Trivalent Metal Ions (Al, Ga, In)-Doped TiO2 for Enhanced Photocatalytic Desulfurization of H2S: Band Structure Regulation, Performance, and Mechanism

Rationally regulating the photogenerated carrier transfer behavior and band structure of TiO2 through metal doping is an effective strategy for enhancing the photocatalytic activity in the removal of malodorous gas hydrogen sulfide (H2S). In this study, TiO2 modified with the doping of Group IIIA metal ions (Al3+, Ga3+, and In3+) was utilized as an efficient photocatalytic desulfurizer under ultraviolet irradiation. Among these samples, the 4% In-TiO2 exhibited the best photocatalytic H2S removal efficiency of 100% for a duration of 120 min, nearly 3 times higher than that of commercial P25 TiO2. The UV–vis DRS and PL spectra demonstrated that the incorporation of Group-IIIA metal ions into TiO2 resulted in the formation of a shallow acceptor level above the valence band in the energy band structure, which induced a slight redshift at the edge of the visible light absorption band and reduced the electron–hole recombination rate. In situ DRIFTS and DFT calculations revealed that the adsorption and activation of H2S occurred simultaneously on In-TiO2, facilitated by its strong oxygen vacancy formation and adsorption capability.

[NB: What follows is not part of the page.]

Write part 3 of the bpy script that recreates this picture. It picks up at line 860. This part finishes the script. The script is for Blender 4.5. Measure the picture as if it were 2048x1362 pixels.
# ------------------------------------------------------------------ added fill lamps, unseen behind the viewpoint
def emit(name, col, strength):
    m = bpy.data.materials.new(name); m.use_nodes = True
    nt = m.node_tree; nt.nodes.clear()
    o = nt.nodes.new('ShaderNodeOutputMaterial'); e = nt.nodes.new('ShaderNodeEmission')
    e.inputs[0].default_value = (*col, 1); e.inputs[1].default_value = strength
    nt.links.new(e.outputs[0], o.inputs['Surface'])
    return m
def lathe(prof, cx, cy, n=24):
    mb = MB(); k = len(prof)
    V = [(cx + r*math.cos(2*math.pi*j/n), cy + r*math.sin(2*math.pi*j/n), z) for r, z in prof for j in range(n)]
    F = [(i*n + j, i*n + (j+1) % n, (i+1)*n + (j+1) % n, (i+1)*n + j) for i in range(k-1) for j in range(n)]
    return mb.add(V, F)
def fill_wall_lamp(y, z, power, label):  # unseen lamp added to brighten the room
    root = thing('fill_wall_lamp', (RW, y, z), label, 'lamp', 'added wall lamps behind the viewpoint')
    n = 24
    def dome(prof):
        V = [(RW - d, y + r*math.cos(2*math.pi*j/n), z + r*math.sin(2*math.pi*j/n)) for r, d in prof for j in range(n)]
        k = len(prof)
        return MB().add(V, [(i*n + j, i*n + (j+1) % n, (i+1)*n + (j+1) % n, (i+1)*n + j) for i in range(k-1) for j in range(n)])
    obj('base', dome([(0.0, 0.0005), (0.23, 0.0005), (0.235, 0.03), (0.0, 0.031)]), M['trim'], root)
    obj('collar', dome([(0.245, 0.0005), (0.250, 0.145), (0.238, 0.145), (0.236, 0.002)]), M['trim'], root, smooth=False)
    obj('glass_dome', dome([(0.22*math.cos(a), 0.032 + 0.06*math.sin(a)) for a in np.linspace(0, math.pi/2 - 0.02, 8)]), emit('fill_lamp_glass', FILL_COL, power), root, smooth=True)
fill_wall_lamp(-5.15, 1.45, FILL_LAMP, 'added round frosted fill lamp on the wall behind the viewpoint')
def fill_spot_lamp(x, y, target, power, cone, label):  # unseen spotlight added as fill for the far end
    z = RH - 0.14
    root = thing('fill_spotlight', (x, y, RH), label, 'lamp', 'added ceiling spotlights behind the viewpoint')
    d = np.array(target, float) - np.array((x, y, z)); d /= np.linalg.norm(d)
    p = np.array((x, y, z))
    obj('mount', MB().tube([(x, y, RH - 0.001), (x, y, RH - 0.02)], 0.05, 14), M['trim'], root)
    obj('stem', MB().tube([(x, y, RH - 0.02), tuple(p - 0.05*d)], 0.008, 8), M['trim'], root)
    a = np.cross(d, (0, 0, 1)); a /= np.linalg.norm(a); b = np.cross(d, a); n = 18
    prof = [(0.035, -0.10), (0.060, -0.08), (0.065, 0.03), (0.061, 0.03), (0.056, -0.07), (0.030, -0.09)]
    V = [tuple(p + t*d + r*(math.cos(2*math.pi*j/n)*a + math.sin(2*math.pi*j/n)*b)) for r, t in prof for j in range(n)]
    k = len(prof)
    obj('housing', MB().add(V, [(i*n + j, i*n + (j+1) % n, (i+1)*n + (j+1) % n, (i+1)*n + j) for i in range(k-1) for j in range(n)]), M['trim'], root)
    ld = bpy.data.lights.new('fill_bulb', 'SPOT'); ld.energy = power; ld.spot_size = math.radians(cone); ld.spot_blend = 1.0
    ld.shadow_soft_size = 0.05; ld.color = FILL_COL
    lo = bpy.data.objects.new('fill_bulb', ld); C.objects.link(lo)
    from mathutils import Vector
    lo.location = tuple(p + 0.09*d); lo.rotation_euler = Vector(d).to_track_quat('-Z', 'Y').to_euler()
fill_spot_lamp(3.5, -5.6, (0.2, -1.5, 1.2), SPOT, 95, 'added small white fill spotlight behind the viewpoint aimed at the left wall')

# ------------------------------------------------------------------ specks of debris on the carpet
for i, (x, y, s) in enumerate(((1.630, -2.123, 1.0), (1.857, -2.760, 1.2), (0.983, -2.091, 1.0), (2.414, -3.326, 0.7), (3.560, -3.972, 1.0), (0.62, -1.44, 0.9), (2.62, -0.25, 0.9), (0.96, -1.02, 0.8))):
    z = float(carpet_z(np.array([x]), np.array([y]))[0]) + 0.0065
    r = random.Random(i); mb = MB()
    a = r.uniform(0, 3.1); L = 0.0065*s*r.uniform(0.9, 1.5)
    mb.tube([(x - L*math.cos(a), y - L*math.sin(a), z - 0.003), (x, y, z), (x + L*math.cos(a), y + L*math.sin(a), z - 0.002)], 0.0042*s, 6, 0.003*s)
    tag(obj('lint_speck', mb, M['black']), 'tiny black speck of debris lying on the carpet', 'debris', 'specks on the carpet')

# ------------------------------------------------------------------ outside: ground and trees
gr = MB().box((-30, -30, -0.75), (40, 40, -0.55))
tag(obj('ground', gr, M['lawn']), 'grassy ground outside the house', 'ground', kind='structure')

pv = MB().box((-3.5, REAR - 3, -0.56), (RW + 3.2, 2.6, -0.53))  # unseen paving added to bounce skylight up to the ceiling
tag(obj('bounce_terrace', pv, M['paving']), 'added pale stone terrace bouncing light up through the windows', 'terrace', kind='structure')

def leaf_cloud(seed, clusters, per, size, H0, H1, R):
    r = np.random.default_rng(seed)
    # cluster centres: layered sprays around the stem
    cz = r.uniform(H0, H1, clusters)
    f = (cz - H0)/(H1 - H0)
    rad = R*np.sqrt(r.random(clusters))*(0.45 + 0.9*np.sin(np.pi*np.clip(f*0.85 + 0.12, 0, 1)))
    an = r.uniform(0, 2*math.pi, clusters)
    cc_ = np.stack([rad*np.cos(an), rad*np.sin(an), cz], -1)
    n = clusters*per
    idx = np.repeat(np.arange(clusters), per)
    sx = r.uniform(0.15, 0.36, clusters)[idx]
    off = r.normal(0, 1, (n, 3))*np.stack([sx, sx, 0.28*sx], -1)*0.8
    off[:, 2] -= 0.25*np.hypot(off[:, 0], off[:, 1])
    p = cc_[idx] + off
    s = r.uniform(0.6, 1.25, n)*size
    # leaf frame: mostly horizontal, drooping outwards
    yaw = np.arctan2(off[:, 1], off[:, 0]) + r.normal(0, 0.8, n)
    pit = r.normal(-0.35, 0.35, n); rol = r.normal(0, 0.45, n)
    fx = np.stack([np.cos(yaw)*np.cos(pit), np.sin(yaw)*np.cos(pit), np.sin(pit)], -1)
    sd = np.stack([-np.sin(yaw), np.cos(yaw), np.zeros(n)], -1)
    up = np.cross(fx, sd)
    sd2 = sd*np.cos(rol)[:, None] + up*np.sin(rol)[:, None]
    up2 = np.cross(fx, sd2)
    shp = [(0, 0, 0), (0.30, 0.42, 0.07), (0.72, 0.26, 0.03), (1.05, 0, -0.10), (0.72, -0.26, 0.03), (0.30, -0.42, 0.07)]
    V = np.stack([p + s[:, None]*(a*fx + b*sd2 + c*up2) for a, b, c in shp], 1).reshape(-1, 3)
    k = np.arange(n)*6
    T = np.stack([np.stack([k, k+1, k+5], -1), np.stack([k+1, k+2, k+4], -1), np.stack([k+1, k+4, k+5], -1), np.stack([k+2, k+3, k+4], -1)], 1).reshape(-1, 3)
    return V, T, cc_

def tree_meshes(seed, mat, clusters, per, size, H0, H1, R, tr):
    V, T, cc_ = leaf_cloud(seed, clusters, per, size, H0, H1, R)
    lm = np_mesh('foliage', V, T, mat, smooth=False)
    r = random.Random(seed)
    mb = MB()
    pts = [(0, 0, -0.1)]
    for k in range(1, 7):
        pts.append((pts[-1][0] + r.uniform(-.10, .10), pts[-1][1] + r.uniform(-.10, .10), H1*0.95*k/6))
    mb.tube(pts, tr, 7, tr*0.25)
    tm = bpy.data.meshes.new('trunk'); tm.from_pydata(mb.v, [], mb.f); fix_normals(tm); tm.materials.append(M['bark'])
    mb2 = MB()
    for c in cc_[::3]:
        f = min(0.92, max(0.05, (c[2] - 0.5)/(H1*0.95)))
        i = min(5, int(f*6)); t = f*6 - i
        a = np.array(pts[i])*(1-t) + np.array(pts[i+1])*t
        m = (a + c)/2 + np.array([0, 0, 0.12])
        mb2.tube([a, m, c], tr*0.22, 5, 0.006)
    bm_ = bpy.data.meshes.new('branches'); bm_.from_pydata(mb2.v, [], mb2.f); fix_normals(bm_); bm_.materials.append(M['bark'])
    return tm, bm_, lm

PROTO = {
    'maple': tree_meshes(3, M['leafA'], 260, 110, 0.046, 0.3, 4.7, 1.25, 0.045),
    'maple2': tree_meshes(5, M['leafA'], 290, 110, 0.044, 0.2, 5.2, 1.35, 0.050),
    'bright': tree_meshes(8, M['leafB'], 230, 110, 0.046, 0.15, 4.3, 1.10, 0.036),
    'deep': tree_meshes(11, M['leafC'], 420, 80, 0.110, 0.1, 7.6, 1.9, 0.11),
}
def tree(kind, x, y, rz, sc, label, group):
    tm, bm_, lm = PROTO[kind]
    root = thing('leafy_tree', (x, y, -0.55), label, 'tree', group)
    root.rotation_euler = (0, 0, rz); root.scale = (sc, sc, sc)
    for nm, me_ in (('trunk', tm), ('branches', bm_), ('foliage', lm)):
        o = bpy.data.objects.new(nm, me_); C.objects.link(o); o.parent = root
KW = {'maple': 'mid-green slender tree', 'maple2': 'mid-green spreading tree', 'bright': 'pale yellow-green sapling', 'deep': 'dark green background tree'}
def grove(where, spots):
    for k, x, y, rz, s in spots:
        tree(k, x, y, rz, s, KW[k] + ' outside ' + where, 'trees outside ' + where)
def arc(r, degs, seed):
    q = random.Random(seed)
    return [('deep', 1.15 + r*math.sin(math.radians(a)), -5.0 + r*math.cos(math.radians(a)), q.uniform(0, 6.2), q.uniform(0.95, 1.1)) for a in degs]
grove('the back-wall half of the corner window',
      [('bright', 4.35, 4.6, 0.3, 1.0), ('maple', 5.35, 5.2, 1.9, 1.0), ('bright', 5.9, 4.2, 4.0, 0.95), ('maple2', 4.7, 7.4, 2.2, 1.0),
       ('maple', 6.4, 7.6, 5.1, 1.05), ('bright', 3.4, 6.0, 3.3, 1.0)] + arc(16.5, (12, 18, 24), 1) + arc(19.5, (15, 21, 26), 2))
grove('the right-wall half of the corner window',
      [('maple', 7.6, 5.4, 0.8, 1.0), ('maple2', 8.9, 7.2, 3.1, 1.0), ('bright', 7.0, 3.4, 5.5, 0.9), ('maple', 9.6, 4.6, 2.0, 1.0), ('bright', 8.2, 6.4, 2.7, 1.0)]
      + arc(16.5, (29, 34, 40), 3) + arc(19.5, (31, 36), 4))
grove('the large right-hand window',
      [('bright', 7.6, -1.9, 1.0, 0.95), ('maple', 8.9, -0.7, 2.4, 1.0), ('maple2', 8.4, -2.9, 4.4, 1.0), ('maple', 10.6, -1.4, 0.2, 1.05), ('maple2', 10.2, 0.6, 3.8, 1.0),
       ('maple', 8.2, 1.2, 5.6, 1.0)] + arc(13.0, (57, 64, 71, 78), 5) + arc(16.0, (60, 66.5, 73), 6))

The ln3+ doping into TiO2 promoted photothermal-catalytic oxidation reaction on the surfaces of In-TiO2, thereby significantly enhancing the desulfurization efficiency of H2S. This study not only offers a deeper understanding of the regulated band structure of TiO2 by doping of Group IIIA metal ions, but also provides a promising and green photocatalytic desulfurizer of In-TiO2 for efficient removal of H2S.